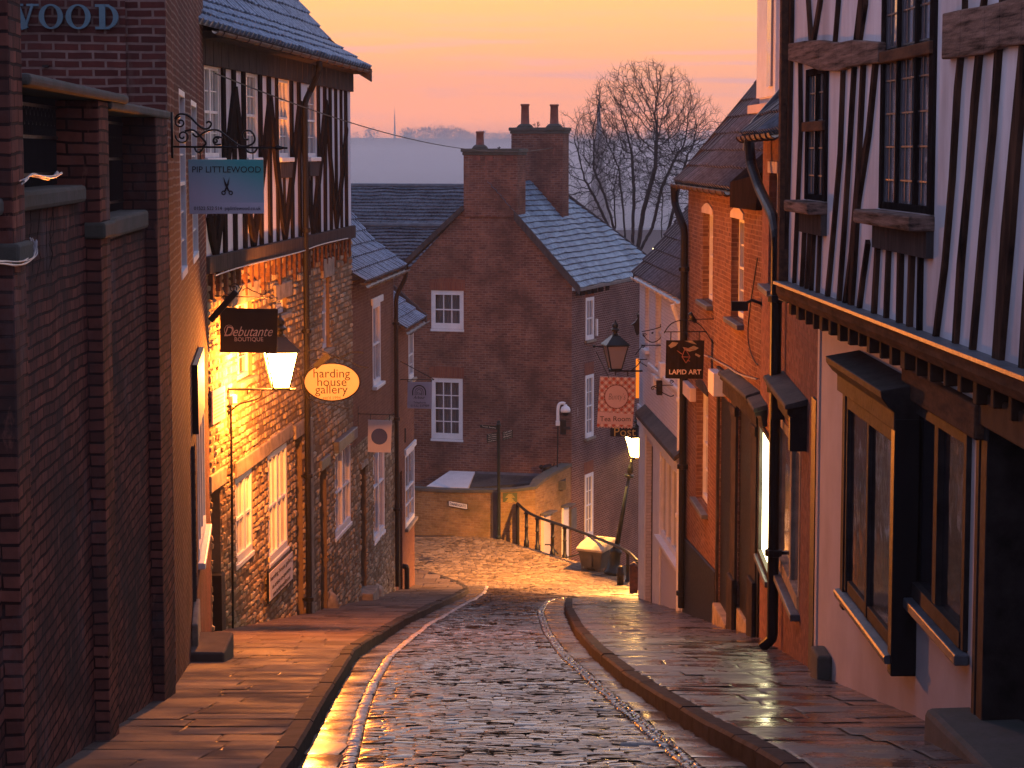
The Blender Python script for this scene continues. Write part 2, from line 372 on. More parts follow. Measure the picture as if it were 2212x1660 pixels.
roofmat('pantile_frost', (.035,.045,.058), (.07,.09,.115), (.33,.41,.50), .5, stripe=1.7)
roofmat('pantile_dark', (.014,.012,.013), (.028,.024,.027), (.20,.21,.24), .5, stripe=1.9)
roofmat('slate_dark', (.05,.06,.075), (.09,.105,.125), (.30,.35,.40), .35, slate=(.3,.24))
roofmat('slate_frost', (.12,.20,.27), (.20,.31,.38), (.42,.56,.64), .6, slate=(.3,.24))
roofmat('hood_slate', (.035,.038,.04), (.07,.07,.065), (.16,.16,.15), .25, rough=.75)
# ================================================================== GROUND
def clean(T): return sorted(T)
LKc = [(-10,-1.0),(0,-1.1),(8,-1.3),(15.84,-1.55),(20.96,-1.78),(25.74,-1.96),(30.5,-2.15),(34.9,-2.13),(43.06,-2.03),(50.58,-1.75),(58.3,-1.29),(61.8,-1.17),(63.6,-1.35),(65.2,-1.9),(66.6,-2.8),(67.6,-4.2),(68.3,-8)]
LWc = [(-10,-.8),(8,-1.05),(15.84,-1.23),(20.96,-1.48),(25.74,-1.64),(31.3,-1.76),(35.9,-1.74),(43.06,-1.65),(51.34,-1.33),(60,-.85),(63.5,-.75)]
RWc = [(-10,1.9),(8,1.65),(16.04,1.4),(19.12,1.28),(22.74,1.12),(26.24,.97),(31.3,.8),(39.2,.70),(48.9,.70),(55.5,.93),(57.6,1.25),(58.6,1.8)]
RKc = [(-10,2.6),(8,2.1),(15.84,1.78),(18.3,1.6),(22.38,1.39),(25.26,1.25),(30.5,1.12),(38.08,1.08),(48.9,1.16),(55.5,1.34),(58.0,1.75),(59.2,2.5),(59.8,3.4)]
def smoothtab(T, t, w=.7): return sum(lerp_tab(T, t+k*w) for k in (-1,-.5,0,.5,1))/5
LK = lambda y: smoothtab(LKc, y); LW = lambda y: smoothtab(LWc, y); RW = lambda y: smoothtab(RWc, y); RK = lambda y: smoothtab(RKc, y, .4)
LWALL = [(-10,-1.8),(8,-2.65),(22.9,-3.48),(35.9,-4.866),(61.9,-2.86),(61.95,-9)]
RWALL = [(-10,3.5),(24.8,3.42),(33,3.78),(34.1,3.78),(45.5,3.55),(55,3.0),(55.05,3.6),(62,3.6)]
def paver(name, mat, y0, y1, fx0, fx1, dep, wid, zf, dome=.006, tilt=.006, gap=.012, base='joint', basez=-.02, rag=.25, seed=1, lift=.0, smooth=True):
    """rows of stones laid across the street: every stone a small domed slab"""
    rs = random.Random(seed); V = []; Fc = []; T = []; MI = []
    y = y0
    while y < y1:
        d = dep*rs.uniform(.8, 1.25); xa, xb = fx0(y+d/2), fx1(y+d/2); x = xa
        if xb-xa > .05:
            while x < xb-.03:
                w = wid*rs.uniform(.65, 1.4)
                if x+w > xb-wid*.4: w = xb-x
                t = rs.random(); tx, ty, dz = rs.gauss(0, tilt), rs.gauss(0, tilt), rs.gauss(0, tilt*.35)+lift
                i = len(V)
                eb = min(.16*w, .03); ey = min(.2, .028/d); xs = (x+gap/2, x+gap/2+eb, x+w-eb-gap/2, x+w-gap/2)
                sk = rs.uniform(-1,1)*rag*.1*d
                for a, fy in enumerate((0, ey, 1-ey, 1)):
                    yy = y+gap/2+(d-gap)*fy
                    for b_, xx in enumerate(xs):
                        edge = a in (0,3) or b_ in (0,3); corner = a in (0,3) and b_ in (0,3)
                        z = zf(xx, yy)+dz+tx*(xx-x-w/2)/wid*2+ty*(fy-.5)*2+(-dome*2.2 if corner else -dome*1.3 if edge else dome)
                        V.append((xx+sk*(fy-.5)*2+rs.uniform(-1,1)*gap*.3, yy+rs.uniform(-1,1)*gap*.3, z))
                for a in range(3):
                    for b_ in range(3): k = i+a*4+b_; Fc.append((k, k+1, k+5, k+4)); T.append(t)
                x += w
        y += d
    nst = len(Fc)
    # bed between the stones
    yy = np.arange(y0, y1+.49, .5)
    for j, yv in enumerate(yy):
        a, b_ = fx0(yv), fx1(yv); b_ = max(a+.01, b_)
        for k in range(7):
            xx = a+(b_-a)*k/6; V.append((xx, yv, zf(xx, yv)+basez))
    i0 = len(V)-len(yy)*7
    for j in range(len(yy)-1):
        for k in range(6): q = i0+j*7+k; Fc.append((q, q+1, q+8, q+7)); T.append(.5)
    me = bpy.data.meshes.new(name); me.from_pydata(V, [], Fc); me.materials.append(M[mat]); me.materials.append(M[base])
    me.polygons.foreach_set('material_index', [0]*nst+[1]*(len(Fc)-nst)); me.polygons.foreach_set('use_smooth', [smooth]*len(Fc))
    at_ = me.attributes.new('tone', 'FLOAT', 'FACE'); at_.data.foreach_set('value', T)
    o = bpy.data.objects.new(name, me); col.objects.link(o); tag(o, kind='structure'); return o
def camber(x, y): return G(y)-.012*((x+.2)/1.3)**2+.01*mnoise.noise(Vector((x*.8, y*.5, 0)))*2
paver('road', 'setts', 11, 62.6, lambda y: LW(y)+.11, lambda y: RW(y)-.16, .115, .19, camber, dome=.002, tilt=.0052, gap=.010, basez=-.014, seed=3)
# junction paving, spreading left into the side street and stopping at the railings
def edgeY(x): return 71.9 - (x+.45)*1.72 if x > -.45 else 71.9+(-.45-x)*.55
def jx1(y): return 4.2 if y < 65 else min(4.2, (71.9-y)/1.72-.45)
jx0 = lambda y: (-.75 if y < 62.6 else LK(y)+.02) if y < 68 else -9
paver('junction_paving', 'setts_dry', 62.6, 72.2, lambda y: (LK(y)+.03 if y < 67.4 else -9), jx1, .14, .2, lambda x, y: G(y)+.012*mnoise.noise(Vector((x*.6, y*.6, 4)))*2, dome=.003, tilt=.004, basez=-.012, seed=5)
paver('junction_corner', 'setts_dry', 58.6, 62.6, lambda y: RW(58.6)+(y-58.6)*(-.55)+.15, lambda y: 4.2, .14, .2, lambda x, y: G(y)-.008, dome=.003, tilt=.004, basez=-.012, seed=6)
# smooth stone channels beside the kerbs, with pale setts along them
paver('road_channel', 'channel', 11, 63.2, lambda y: LK(y)+.005, lambda y: LW(y)-.01, .8, .5, camber, dome=.002, tilt=.002, seed=7)
paver('road_edge_line', 'white_setts', 11, 63.2, lambda y: LW(y)-.01, lambda y: LW(y)+.10, .17, .12, lambda x, y: camber(x,y)+.006, dome=.005, tilt=.006, seed=8)
paver('road_edge_line', 'channel', 11, 58.2, lambda y: RW(y)-.15, lambda y: RW(y)-.01, .14, .075, lambda x, y: camber(x,y)+.008, dome=.005, tilt=.006, seed=9)
paver('road_channel', 'channel', 11, 58.2, lambda y: RW(y), lambda y: RK(y)-.005, .9, .5, camber, dome=.002, tilt=.002, seed=10)
KH = .13
paver('pavement', 'flags_left', 9, 68.2, lambda y: lerp_tab(LWALL, y)-.05, lambda y: LK(y)-.16, .62, .75, lambda x, y: G(y)+KH*(1 if y < 60 else max(.15, 1-(y-60)/5)), dome=.0015, tilt=.0025, gap=.016, basez=-.012, seed=11, smooth=False)
paver('pavement', 'flags_right', 9, 59.9, lambda y: RK(y)+.16, lambda y: lerp_tab(RWALL, y)+.05, .6, .7, lambda x, y: G(y)+KH*(1 if y < 54 else max(.2, 1-(y-54)/5)), dome=.0015, tilt=.0035, gap=.016, basez=-.012, seed=12, smooth=False)
def kerb(fx, side, y0, y1, hf, seed):
    mb = MB(); rs = random.Random(seed); y = y0
    while y < y1:
        L = min(rs.uniform(.75, 1.1), y1-y+.01); n = 3; mb.t = rs.random(); dz = rs.gauss(0, .004)
        for k in range(n):
            ya, yb = y+.006+(L-.012)*k/n, y+.006+(L-.012)*(k+1)/n
            pa, pb = [], []
            for yy, out in ((ya, pa), (yb, pb)):
                sl = (fx(yy+.2)-fx(yy-.2))/.4; L2 = math.sqrt(1+sl*sl); nx, ny = side/L2, -side*sl/L2
                x = fx(yy); z = G(yy)+hf(yy)+dz; zb = G(yy)-.12
                pr = [(0, zb), (0, z-.025), (.025, z), (.165, z), (.165, zb)]
                out += [(x+nx*a, yy+ny*a, zv) for a, zv in pr]
            i = len(mb.v); mb.v += pa+pb
            for a in range(4):
                f = (i+a, i+a+1, i+5+a+1, i+5+a)
                mb.f.append(f if side > 0 else f[::-1]); mb.mi.append(0); mb.tone.append(mb.t)
            if k == 0: mb.f.append((i, i+1, i+2, i+3, i+4)); mb.mi.append(0); mb.tone.append(mb.t)
        y += L
    o = mb.build('kerb', M['kerbstone']); tag(o, kind='structure')
kerb(LK, -1, 9, 67.4, lambda y: KH*(1 if y < 60 else max(.15, 1-(y-60)/5)), 21)
kerb(RK, 1, 9, 59.6, lambda y: KH*(1 if y < 54 else max(.2, 1-(y-54)/5)), 22)
# land under and beyond: the hillside drops to a misty valley and rises to the far ridge
def terrain():
    ys = [-40,-10,0,10,20,30,40,50,58,63,66,70,71.9,73,76,80,90,110,150,200,300,450,700,1100,1500,1800,2000,2150,2300,2450,2550,2650,2690]
    xs = [-890,-500,-250,-120,-60,-30,-12,-5,-.5,1,2,3,4,6,12,30,60,120,250,500,890]
    P = np.zeros((len(ys), len(xs), 3)); UV = np.zeros((len(ys), len(xs), 2))
    for i, y in enumerate(ys):
        for j, x in enumerate(xs):
            if y <= 66: z = G(y)-.06
            elif y <= 73: z = G(66)-.06
            else: z = G(66)-.06
            if y > 63 and x > 4.2: z = G(66)-2.4
            if y > edgeY(x)+.2 and y > 60: z = G(66)-2.4-(.0 if y < 80 else 0)
            if y > 80: z = lerp_tab([(80,-15),(150,-24),(300,-45),(450,-58),(1500,-60),(1800,-48),(2150,-14),(2450,14),(2550,17),(3200,10),(4500,-20)], y)
            if y > 1900: z += 5*mnoise.noise(Vector((x/420, y/500, 1)))
            if abs(x) > 12 and y < 80 : z -= 3
            P[i,j] = (x, y, z); UV[i,j] = (x, y)
    o = grid_mesh('ground', P, UV, M['grass_far']); tag(o, kind='structure')
plainmat('grass_far', (.07,.075,.05), .95, var=.3, scale=.01, bmp=0)
terrain()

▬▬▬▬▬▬

Written request: Copy all lines from the material that hold "mnoise".

The output:
def camber(x, y): return G(y)-.012*((x+.2)/1.3)**2+.01*mnoise.noise(Vector((x*.8, y*.5, 0)))*2
paver('junction_paving', 'setts_dry', 62.6, 72.2, lambda y: (LK(y)+.03 if y < 67.4 else -9), jx1, .14, .2, lambda x, y: G(y)+.012*mnoise.noise(Vector((x*.6, y*.6, 4)))*2, dome=.003, tilt=.004, basez=-.012, seed=5)
            if y > 1900: z += 5*mnoise.noise(Vector((x/420, y/500, 1)))